How Models Can Guide Student Learning

Create First. Imitate to Refine Your Creation

This week I’m attending a weeklong workshop at the very innovative Nuvu studio. In the first day, when coaches (this is how they refer to teachers) were introducing us to their model of learning, they mentioned that if students were assigned a semester-long project of designing a house, they should design the house on the first day of school, even if students didn’t have the proper skill set.

Do what you have to do, even if you don’t know how. Sounds like bad advice, doesn’t it? The purpose is twofold. First, when students start the assignment and realize they need to learn something to complete a project, they immediately become more receptive to direct-instruction, thus rendering teaching and learning more effective. The second reason has to do with creative thinking and student’s personal interests. If you show models and give instruction before they have to work on the assignment, it’s likely that students will imitate models, or will start from the vantage point of the teacher rather than theirs. They’ll do something that is not interesting to them or even creative because they’ll be trying to please the instructor.

Models and examples should be used to refine student’s thinking, not initiate.

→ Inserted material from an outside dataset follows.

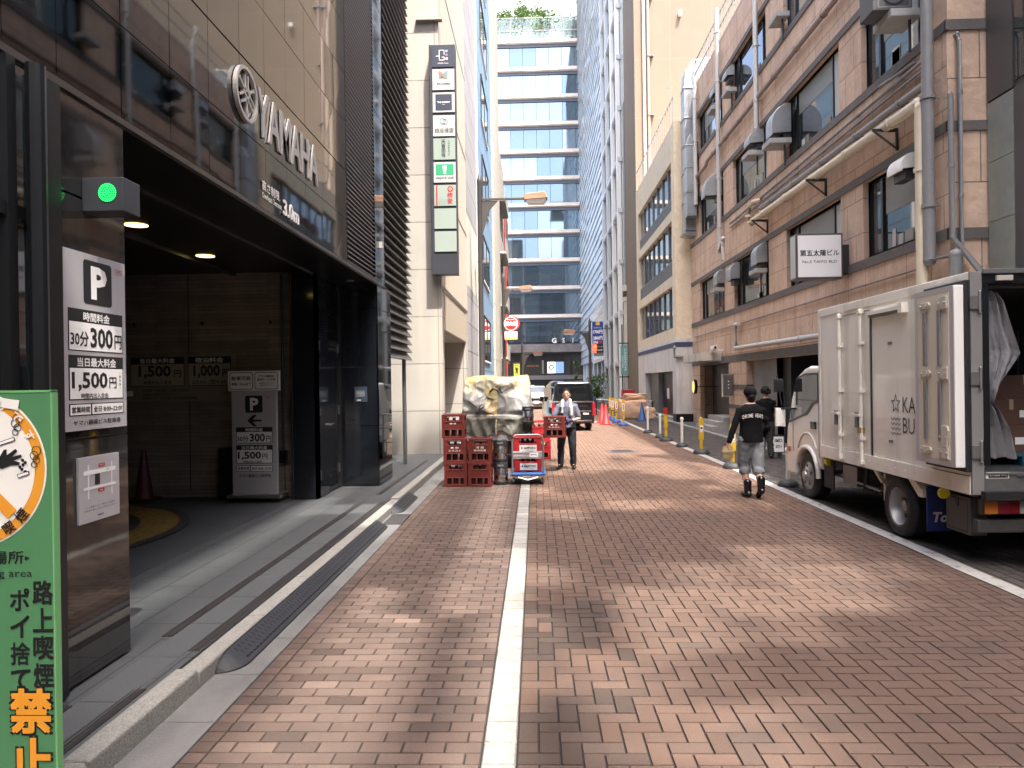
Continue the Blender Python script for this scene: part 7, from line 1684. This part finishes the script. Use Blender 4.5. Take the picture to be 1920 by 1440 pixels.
# --- delivery man facing the camera with a crate
JC = dict(head=(.0, -.04, 1.47), lean=(0, -.06, 0), shL=(.168, -.02, 1.24), shR=(-.168, -.04, 1.24), elL=(.245, -.02, 1.0), elR=(-.26, -.10, 1.03), wrL=(.09, -.25, .97), wrR=(-.36, -.27, 1.03), hdL=(-.6, -.5, .05), hdR=(-.05, -.9, -.1), pnL=(-.3, -.3, -1), pnR=(.3, 0, -1), grL=.9, grR=1.0,
          hpL=(.085, 0, .83), hpR=(-.085, 0, .83), knL=(.11, -.04, .45), knR=(-.12, -.09, .46), anL=(.12, .04, .085), anR=(-.13, -.02, .085), toL=(.135, -.10, .045), toR=(-.175, -.15, .045))
POLO = mat('lilac_grey_shirt', (.105, .11, .145), .8, bump=(160, .12)); NAVYT = mat('navy_trousers', (.008, .010, .016), .8, bump=(140, .12)); GLOVE = mat('navy_glove', (.03, .03, .09), .8); TOWEL = mat('white_towel', (.40, .42, .44), .95, bump=(180, .4))
r, C, V = person('man in lilac grey shirt with white neck towel carrying a red crate', (.60, 14.1, .0), R(-3), JC, .985)
shirt(r, C, V, JC, POLO, .82, 'short', wide=1.04); trousers(r, V, JC, NAVYT); shoes(r, V, JC, BOOT)
t = MB(); hd = Vector(JC['head']); ball(t, hd + Vector((0, .022, .045)), .081, .092, .088, HAIR); solid(t, 'hair', HAIR, r, .008, 2)
t = MB(); limb(t, [(-.085, -.16, 1.13), (-.085, -.155, 1.24), (-.075, -.09, 1.345), (-.05, .02, 1.385), (0, .06, 1.395), (.05, .02, 1.385), (.075, -.09, 1.345), (.09, -.165, 1.22), (.095, -.17, 1.08)], [.03, .036, .035, .035, .035, .035, .035, .038, .036], TOWEL); solid(t, 'neck_towel', TOWEL, r, .010, 2, (.05, .012))
for k in ('L', 'R'):
    t = MB(); w_ = Vector(JC['wr' + k]); d = Vector(JC['hd' + k]).normalized(); limb(t, [w_ - d * .01, w_ + d * .05, w_ + d * .09], [.034, .041, .040], GLOVE)
    n = Vector(JC['pn' + k]); n = (n - d * n.dot(d)).normalized(); sd = d.cross(n)
    for off, l_ in ((-.028, .07), (-.010, .08), (.010, .074), (.027, .058)): b = w_ + d * .085 + sd * off; limb(t, [b, b + (d * .6 + n * .7) * l_ * .55, b + (d * .1 + n * 1.1) * l_], [.0135, .0125, .011], GLOVE, 6)
    b = w_ + d * .03 - sd * .03; limb(t, [b, b + (d * .6 - sd * .5 + n * .5) * .06], [.016, .012], GLOVE, 6); solid(t, 'glove', GLOVE, r, .007, 1)
crate('brown-red bottle crate carried by the man with the neck towel', (.36, 13.72, .655), R(-7), CRD, .40, .34, .40, TX2)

In The School and Society and The Child and the Curriculum, John Dewey discusses how imitation hinders the development of the child.

As a general principle no activity should be originated by imitation. The start must come from the child; the model or copy may then be supplied in order to assist the child in imaging more definitely what it is that he really wants — in bringing him to consciousness. Its value is not as model to copy in action, but as guide to clearness and adequacy of conception. Unless the child can get away from it to his own imagery when it comes to execution, he is rendered servile and dependent, not developed. Imitation comes in to reinforce and help out, not to initiate.

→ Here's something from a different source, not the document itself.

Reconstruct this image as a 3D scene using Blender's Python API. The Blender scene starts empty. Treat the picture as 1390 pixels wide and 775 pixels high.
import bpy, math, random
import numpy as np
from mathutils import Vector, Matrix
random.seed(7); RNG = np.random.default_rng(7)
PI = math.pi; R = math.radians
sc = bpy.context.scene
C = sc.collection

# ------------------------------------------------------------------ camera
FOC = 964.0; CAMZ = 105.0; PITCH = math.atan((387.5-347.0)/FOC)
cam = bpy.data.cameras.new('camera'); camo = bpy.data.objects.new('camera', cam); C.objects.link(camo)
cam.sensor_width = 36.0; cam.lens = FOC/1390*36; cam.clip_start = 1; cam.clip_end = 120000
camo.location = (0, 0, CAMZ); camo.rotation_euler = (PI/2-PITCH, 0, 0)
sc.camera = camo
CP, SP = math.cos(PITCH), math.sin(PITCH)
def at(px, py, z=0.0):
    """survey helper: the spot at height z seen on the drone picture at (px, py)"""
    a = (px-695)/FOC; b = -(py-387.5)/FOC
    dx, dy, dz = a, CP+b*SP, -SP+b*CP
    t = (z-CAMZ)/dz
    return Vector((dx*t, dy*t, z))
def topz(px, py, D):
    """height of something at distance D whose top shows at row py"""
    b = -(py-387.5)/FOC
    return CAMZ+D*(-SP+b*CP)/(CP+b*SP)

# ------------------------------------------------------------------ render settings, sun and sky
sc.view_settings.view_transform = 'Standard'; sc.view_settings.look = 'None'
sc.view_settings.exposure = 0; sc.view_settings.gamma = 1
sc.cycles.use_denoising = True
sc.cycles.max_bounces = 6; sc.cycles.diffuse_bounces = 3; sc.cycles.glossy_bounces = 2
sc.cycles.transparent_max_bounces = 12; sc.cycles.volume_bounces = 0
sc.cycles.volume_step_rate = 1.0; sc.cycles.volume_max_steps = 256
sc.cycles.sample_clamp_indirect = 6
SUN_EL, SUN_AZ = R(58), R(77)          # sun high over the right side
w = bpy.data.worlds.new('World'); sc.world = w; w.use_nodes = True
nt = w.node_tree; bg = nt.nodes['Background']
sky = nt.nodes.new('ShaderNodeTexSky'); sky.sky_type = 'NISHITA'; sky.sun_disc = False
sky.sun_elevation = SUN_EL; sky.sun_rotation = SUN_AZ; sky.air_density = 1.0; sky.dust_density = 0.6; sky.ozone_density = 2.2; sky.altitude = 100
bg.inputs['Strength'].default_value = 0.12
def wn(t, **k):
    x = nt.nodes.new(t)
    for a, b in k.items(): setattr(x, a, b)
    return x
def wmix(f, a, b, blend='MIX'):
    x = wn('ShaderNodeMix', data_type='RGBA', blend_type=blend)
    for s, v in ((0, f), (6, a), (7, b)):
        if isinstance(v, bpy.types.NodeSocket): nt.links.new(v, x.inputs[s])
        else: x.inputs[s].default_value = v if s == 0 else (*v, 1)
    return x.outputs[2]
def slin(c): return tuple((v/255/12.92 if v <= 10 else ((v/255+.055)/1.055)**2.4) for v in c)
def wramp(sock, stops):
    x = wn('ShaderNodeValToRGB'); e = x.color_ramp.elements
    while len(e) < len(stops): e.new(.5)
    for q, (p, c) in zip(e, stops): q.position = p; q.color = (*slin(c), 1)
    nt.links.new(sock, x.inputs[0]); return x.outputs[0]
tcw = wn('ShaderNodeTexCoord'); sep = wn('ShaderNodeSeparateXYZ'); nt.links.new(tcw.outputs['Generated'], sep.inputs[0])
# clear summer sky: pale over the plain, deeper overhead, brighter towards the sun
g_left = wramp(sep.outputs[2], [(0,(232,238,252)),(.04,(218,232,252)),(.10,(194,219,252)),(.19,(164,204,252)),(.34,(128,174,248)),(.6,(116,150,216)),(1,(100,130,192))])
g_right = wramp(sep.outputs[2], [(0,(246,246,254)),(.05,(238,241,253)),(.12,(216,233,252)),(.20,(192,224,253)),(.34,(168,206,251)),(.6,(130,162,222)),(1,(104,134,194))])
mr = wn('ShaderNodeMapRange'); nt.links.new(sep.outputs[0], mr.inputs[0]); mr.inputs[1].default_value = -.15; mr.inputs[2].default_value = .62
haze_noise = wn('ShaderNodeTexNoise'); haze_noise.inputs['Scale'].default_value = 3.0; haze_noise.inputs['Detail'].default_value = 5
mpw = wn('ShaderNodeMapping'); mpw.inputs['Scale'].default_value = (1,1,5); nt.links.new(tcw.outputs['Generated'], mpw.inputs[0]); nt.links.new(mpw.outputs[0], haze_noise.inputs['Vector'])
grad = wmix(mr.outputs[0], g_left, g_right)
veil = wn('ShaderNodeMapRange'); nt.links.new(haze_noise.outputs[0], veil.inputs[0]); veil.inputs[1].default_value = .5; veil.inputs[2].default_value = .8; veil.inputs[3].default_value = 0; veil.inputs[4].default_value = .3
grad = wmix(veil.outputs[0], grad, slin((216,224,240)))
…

The problem is not in providing models of good work for students to grow in understanding. The problem is to start from the models. Students should be allowed to creatively approach a problem or task, to express the direction he/she wants to take on a project. Only then, models should be provided to expand students original ideas.

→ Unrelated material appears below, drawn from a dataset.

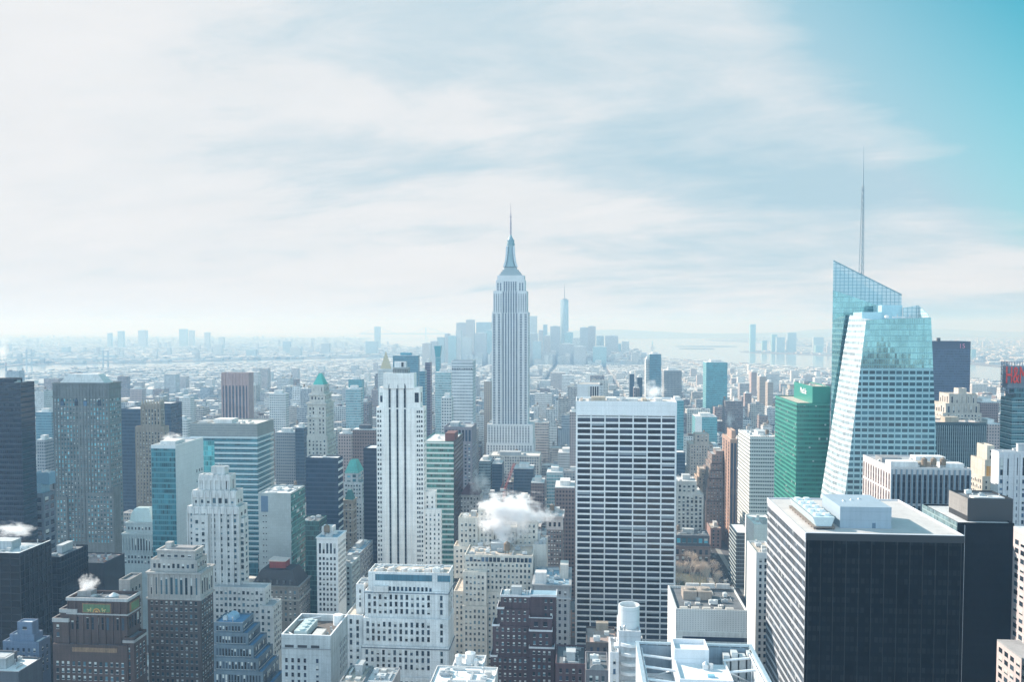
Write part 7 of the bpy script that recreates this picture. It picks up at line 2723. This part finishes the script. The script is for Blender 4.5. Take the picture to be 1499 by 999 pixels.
# ------------------------------------------------------------------ statue far out in the harbour
sx0_, _ = at(955, 497, 9300)
e = empty('harbour_statue', 'tiny hazy statue on its pedestal far out in the harbour', 'statue', (sx0_, 9300, 1.5))
m = MB((sx0_, 9300, 1.5))
m.box(sx0_ - 22, sx0_ + 22, 9278, 9322, 1.5, 14)
m.hexa([(sx0_ - 10, 9290, 14.01), (sx0_ + 10, 9290, 14.01), (sx0_ + 10, 9310, 14.01), (sx0_ - 10, 9310, 14.01)], [(sx0_ - 7, 9293, 46), (sx0_ + 7, 9293, 46), (sx0_ + 7, 9307, 46), (sx0_ - 7, 9307, 46)])
m.build('pedestal', TAN2, e)
m = MB((sx0_, 9300, 1.5))
m.cyl(sx0_, 9300, 46.01, 70, 6, 4, 10)
m.cyl(sx0_, 9300, 70.01, 79, 4, 1.6, 10)
m.cyl(sx0_, 9300, 79.01, 84, 2.4, 1.6, 10, True)
m.bar((sx0_ - 3, 9300, 76), (sx0_ - 5, 9300, 92), 1.2, 6)
m.build('figure', COPPER, e)

# ------------------------------------------------------------------ red crane among the low roofs
cx_, cz_ = at(738, 722, 950)
e = empty('tower_crane', 'red lattice crane leaning over the dark low roofs below the spired skyscraper', 'crane', (cx_, 950, 0))
RED = plain((0.50, 0.10, 0.09), 0.5)
m = MB((cx_, 950, 0))


def lattice(m, p, q, w_, n):
    p, q = Vector(p), Vector(q)
    d = (q - p).normalized()
    a = d.orthogonal().normalized() * w_
    c = d.cross(a.normalized()) * w_
    cs = [a + c, a - c, -a - c, -a + c]
    for k in range(4):
        m.bar(p + cs[k], q + cs[k], 0.22, 4)
    for i in range(n):
        u, v = p + (q - p) * i / n, p + (q - p) * (i + 1) / n
        for k in range(4):
            m.bar(u + cs[k], v + cs[(k + 1) % 4], 0.13, 3)


lattice(m, (cx_, 950, 0), (cx_, 950, cz_ + 2), 1.1, 14)
m.build('crane_mast', RED, e)
tx, tz = at(753, 679, 945)
m = MB((cx_, 950, 0))
lattice(m, (cx_, 950, cz_ + 2), (tx, 945, tz), 0.9, 14)
m.build('crane_boom', RED, e)
m = MB((cx_, 950, 0))
m.box(cx_ - 4.5, cx_ + 1.5, 948.5, 951.5, cz_ + 2.2, cz_ + 4.8, True)
m.build('crane_cab', plain((0.6, 0.6, 0.6)), e)
m = MB((cx_, 950, 0))
m.bar((cx_ - 4, 950, cz_ + 5), (cx_ - 1, 950, cz_ + 12), 0.25, 4)
m.bar((cx_ - 1, 950, cz_ + 12), (tx, 945, tz), 0.12, 4)
m.build('crane_stay', RED, e)

# ------------------------------------------------------------------ chimney at the far left by the river
hx, hz = at(8.5, 532, 4300)
e = empty('chimney_stack', 'thin dark power station chimney smoking by the river at the far left', 'chimney', (hx, 4300, 0))
m = MB((hx, 4300, 0))
m.cyl(hx, 4300, 0, hz, 5.5, 3.8, 10)
m.build('stack', stone((0.14, 0.14, 0.15)), e)
m = MB((hx, 4300, 0))
m.cyl(hx, 4300, hz - 12, hz + 0.2, 4.3, 4.1, 10)
m.build('collar', stone((0.40, 0.20, 0.17)), e)


# ================================================================== the other blocks of the city
AVES = [-2700, -2500, -2300, -2100, -1930, -1740, -1550, -1350, -1130, -920, -710, -570, -430, -290, -150, 138, 430, 705, 980, 1255, 1530, 1790]


def inside(x, y, poly):
    c = False
    n = len(poly)
    for i in range(n):
        x1, y1 = poly[i]
        x2, y2 = poly[(i + 1) % n]
        if (y1 > y) != (y2 > y) and x < (x2 - x1) * (y - y1) / (y2 - y1) + x1:
            c = not c
    return c


RG = random.Random(20)
lots = []
yb_ = 390.0
row = 0
while yb_ < 6500:
    for a0, a1 in zip(AVES, AVES[1:]):
        x = a0 + 13
        while x < a1 - 20:
            w_ = RG.uniform(14, 42) if yb_ < 2600 else RG.uniform(12, 48)
            w_ = min(w_, a1 - 13 - x)
            if w_ < 9:
                break
            for half in (0, 1):
                y0 = yb_ + (0 if half == 0 else 32)
                d_ = RG.uniform(24, 30)
                if yb_ < 640:
                    h = RG.uniform(16, 34)
                elif yb_ < 1150:
                    h = RG.choice([RG.uniform(22, 40), RG.uniform(28, 52), RG.uniform(35, 62)])
                elif yb_ < 1700:
                    h = RG.choice([RG.uniform(24, 45), RG.uniform(35, 65), RG.uniform(45, 95)])
                    if RG.random() < 0.05:
                        h = RG.uniform(85, 130)
                elif yb_ < 2700:
                    h = RG.choice([RG.uniform(18, 34), RG.uniform(22, 50), RG.uniform(30, 72)])
                    if RG.random() < 0.05:
                        h = RG.uniform(60, 115)
                else:
                    h = RG.choice([RG.uniform(10, 18), RG.uniform(12, 22), RG.uniform(14, 28)])
                    if RG.random() < 0.03 and yb_ < 4200 and -1500 < x < 1000:
                        h = RG.uniform(35, 65)
                if 700 < x * 1250 / y0 + 850 < 800 and 950 < y0 < 1250:
                    h = min(h, 42)
                if yb_ > 5050 and -750 < x < 420:
                    h = RG.uniform(25, 85)
                elif yb_ > 4300:
                    h = RG.uniform(8, 16)
                lots.append((x, x + w_ - (0 if RG.random() < 0.6 else RG.uniform(1, 4)), y0, y0 + d_, h))
            x += w_ + (0.05 if RG.random() < 0.8 else 4)
    yb_ += 80
    row += 1


def clash(x0, x1, y0, y1):
    for a, c, d, e in FOOT:
        if x0 < c + 1 and x1 > a - 1 and y0 < e + 1 and y1 > d - 1:
            return True
    if x1 > 60 and x0 < 150 and 640 < y1 and y0 < 848:
        return True            # the park
    return False


# what the named buildings hide (coarse picture grid), to keep only blocks that can be seen
GW, GH = 375, 250
grid = [[1e9] * GW for _ in range(GH)]


def paint(l, r, t, Y, bottom=999):
    for j in range(max(0, int(t / 4) + 1), min(GH, int(bottom / 4))):
        g = grid[j]
        for i in range(max(0, int(l / 4) + 1), min(GW, int(r / 4))):
            if Y < g[i]:
                g[i] = Y


for o in [q for q in COL.objects if q.type == 'MESH' and q.parent is not None and q.name.split('.')[0] == 'wall']:
    vs = [o.parent.matrix_basis.translation + v.co for v in o.data.vertices]
    ymin = min(v.y for v in vs)
    fr = [pix(v.x, v.y, v.z) for v in vs if v.y < ymin + 0.01]
    if all(fr) and ymin < 2400:
        zt_ = min(p[1] for p in fr)
        paint(min(p[0] for p in fr), max(p[0] for p in fr), zt_ + 1, ymin)

cand = []
for (x0, x1, y0, y1, h) in sorted(lots, key=lambda q: q[2]):
    if not inside((x0 + x1) / 2, y1 + 25, MAN) or not inside((x0 + x1) / 2, y0 - 10, MAN):
        continue
    p = pix(x0, y0, h)
    q = pix(x1, y0, h)
    back = pix(x0, y1, h)
    if not p or not q or q[0] < -60 or p[0] > 1560:
        continue
    if clash(x0, x1, y0, y1):
        continue
    l, r, t = p[0], q[0], back[1]
    vis = tot = 0
    if y0 < 2400:
        bot = min(999, pix(x0, y0, 0)[1])
        for j in range(max(0, int(t / 4)), min(GH, int(bot / 4) + 1)):
            for i in range(max(0, int(l / 4)), min(GW, int(r / 4) + 1)):
                tot += 1
                if grid[j][i] > y0:
                    vis += 1
        if vis == 0:
            continue
        paint(l, r, p[1], y0)
    cand.append((vis, x0, x1, y0, y1, h, l, r, t))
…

We should also be careful not to interpret this as completely removing guidance from the learning process. Students need teachers to provide guidance and models where/when necessary. Dewey continues:

There is no ground for holding that the teacher should not suggest anything to the child until he has consciously expressed a want in that direction. A sympathetic teacher is quite likely to know more clearly than the child himself what his own instincts are and mean. But the suggestion must fit in with the dominant mode of growth in the child; it must serve simply as stimulus to bring forth more adequately what the child is already blindly striving to do. Only by watching the child and seeing the attitude that he assumes toward suggestions can we tell whether they are operating as factors in furthering the child’s growth, or whether they are external, arbitrary impositions interfering with normal growth.

As I reflect on both of these passages, I think about what it all means in the context of my classroom and my school. Am I comfortable with students running into learning dead ends while pursuing their interests or ideas? Am I providing enough space for students to experiment with learning? Do I value the creative growth of my students?

Learning in focus — I should provide models and guidance after students have expressed the direction they want to take with their projects. Start with their interests.